C’est ce qui s’est produit en faveur de l’Institut du Christ-Roi, auquel, dans le nord-ouest de l’Angleterre, une belle église a finalement été attribuée, la première qui ait été affectée à un institut. L’évêque avait d’abord voulu fermer l’église, car elle avait besoin de réparations qu’il ne pouvait prendre en charge, car la région est dépeuplée et le nombre de catholiques s’effondre. Mais cette décision a provoqué une levée de boucliers : il a été poursuivi devant les tribunaux ecclésiastiques, mis au pilori dans le journal local, convoqué par le député local. Il ne savait que faire et est arrivé sans rien décider à l’âge de la retraite. Le nouvel évêque a trouvé ce dossier brûlant sur son bureau : l’église était pratiquement en train de s’effondrer, et la population locale désespérée. Il a alors décidé de la confier à l’Institut du Christ-Roi et le problème a été résolu. L’Institut a été absolument fantastique avec ce qu’il a réalisé avec cette église, comme il le fait dans le monde entier, collectant des fonds et remettant l’édifice en état.

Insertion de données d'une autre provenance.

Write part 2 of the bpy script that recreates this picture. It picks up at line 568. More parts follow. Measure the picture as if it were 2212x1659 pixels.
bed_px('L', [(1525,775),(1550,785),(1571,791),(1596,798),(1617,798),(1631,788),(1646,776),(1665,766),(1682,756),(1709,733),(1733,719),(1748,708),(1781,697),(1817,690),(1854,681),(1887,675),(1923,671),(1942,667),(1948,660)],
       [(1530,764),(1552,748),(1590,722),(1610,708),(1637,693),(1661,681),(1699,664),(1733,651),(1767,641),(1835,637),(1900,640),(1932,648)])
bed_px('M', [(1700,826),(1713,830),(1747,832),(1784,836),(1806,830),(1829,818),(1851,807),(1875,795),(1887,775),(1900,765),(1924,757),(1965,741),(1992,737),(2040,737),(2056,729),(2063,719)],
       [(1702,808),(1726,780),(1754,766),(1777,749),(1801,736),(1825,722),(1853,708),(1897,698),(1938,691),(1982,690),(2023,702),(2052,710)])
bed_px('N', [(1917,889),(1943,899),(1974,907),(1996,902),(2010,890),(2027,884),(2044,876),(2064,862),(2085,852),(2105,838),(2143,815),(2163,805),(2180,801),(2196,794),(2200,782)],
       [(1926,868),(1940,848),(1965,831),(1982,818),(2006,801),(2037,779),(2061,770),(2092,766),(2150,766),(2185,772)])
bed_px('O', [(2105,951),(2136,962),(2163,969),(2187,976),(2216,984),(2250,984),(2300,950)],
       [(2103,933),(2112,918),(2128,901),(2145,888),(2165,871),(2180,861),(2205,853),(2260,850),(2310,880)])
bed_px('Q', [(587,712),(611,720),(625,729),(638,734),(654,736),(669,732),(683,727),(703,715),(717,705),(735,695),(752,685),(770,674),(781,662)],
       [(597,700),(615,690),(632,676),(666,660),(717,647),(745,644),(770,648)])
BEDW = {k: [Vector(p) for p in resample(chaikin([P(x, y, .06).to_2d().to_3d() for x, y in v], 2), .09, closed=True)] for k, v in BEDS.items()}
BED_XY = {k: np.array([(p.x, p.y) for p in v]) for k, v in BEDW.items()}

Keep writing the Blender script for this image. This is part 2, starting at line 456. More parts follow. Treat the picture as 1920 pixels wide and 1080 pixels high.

Cela s’est également produit avec une église située dans la partie de l’Angleterre la plus proche de la France, à Ramsgate dans le Kent, où saint Augustin était arrivé jadis pour évangéliser les Saxons, église où est célébrée aujourd’hui la messe traditionnelle.


João Silveira – Outre cela, n’y a-t-il pas un changement dans l’état d’esprit des responsables ecclésiaux ?

Joseph Shaw – Oui, d’abord parce que la crise des vocations a obligé les évêques à être plus ouverts à l’égard de la messe traditionnelle. A vrai dire, ils sont devenus plus ouverts parce qu’ils appartiennent à une nouvelle génération. Les nouveaux évêques, qui sont consacrés aujourd’hui, n’ont pas d’engagement particulier en faveur de la réforme liturgique, comme l’avaient ceux consacrés il y a 10, 20 ou 30 ans. Les nouveaux n’ont célébré que la nouvelle messe, et ils ne comprennent généralement pas la messe traditionnelle dont ils estiment qu’elle est une chose un peu étrange, mais ils n’ont pas les réactions émotionnelles et viscérales que manifestent des prêtres et d’évêques de 60 ans ou plus. Ces derniers sont ceux qui, quand avaient 20 et 30 ans, ont détruit les anciens autels, mis au rebut les vieilles statues et engagé leur carrière ecclésiastique dans cette voie de réforme. Il est toujours difficile psychologiquement d’admettre qu’on a commis une erreur ou au moins une grande exagération de cet ordre. Alors que, lorsqu’on demande la messe traditionnelle à la jeune génération de prêtres, d’administrateurs de sanctuaires, d’évêques, les problèmes qu’ils soulèvent sont uniquement des problèmes pratiques : manque de prêtres.

Voyez-vous, il y a 10 ou 20 ans, certains prélats ou curés disaient que nous n’étions pas autorisés à faire de la publicité pour nos célébrations, que ceux qui ne feraient pas partie du groupe des demandeurs ne pourraient y assister, qu’il ne pouvait y avoir de messe selon l’usus antiquior dans les deux heures suivant une messe du Novus Ordo dans la même église, car cela pourrait provoquer une sorte de contamination croisée. Eh bien, je constate avec plaisir que cette attitude est en train de disparaître. L’ancienne attitude était terrible, destructrice et n’avait aucun sens. Comment peut-on être catholique et penser que la messe célébrée jusqu’à avant-hier, était un peu diabolique ? C’est insensé.


João Silveira – De quoi alors demain sera-t-il fait ?

Joseph Shaw – Les restrictions artificielles d’hier ne sont plus un problème, mais en revanche, d’autres difficultés se présentent. Par exemple : les prêtres d’aujourd’hui ne connaissent plus le latin ; ils sont surchargés de messes le dimanche. Et cela ne changera pas de sitôt.

Au total, certaines opportunités se ferment, certaines s’ouvrent. Nous devons faire preuve de souplesse, pousser les portes qui s’ouvrent et laisser tomber celles qui se ferment. Il y a certes des difficultés et des choses que nous ne pouvons pas faire, mais en même temps bien des circonstances sont favorables. De fait, partout les portes s’ouvrent de plus en plus.


 (1) Congrégations de prêtres très proches des prêtres séculiers, desservant des églises qualifiées d’« Oratoires », comme l’Oratoire fondé par le cardinal De Bérulle ou celui fondé par saint Philippe Néri.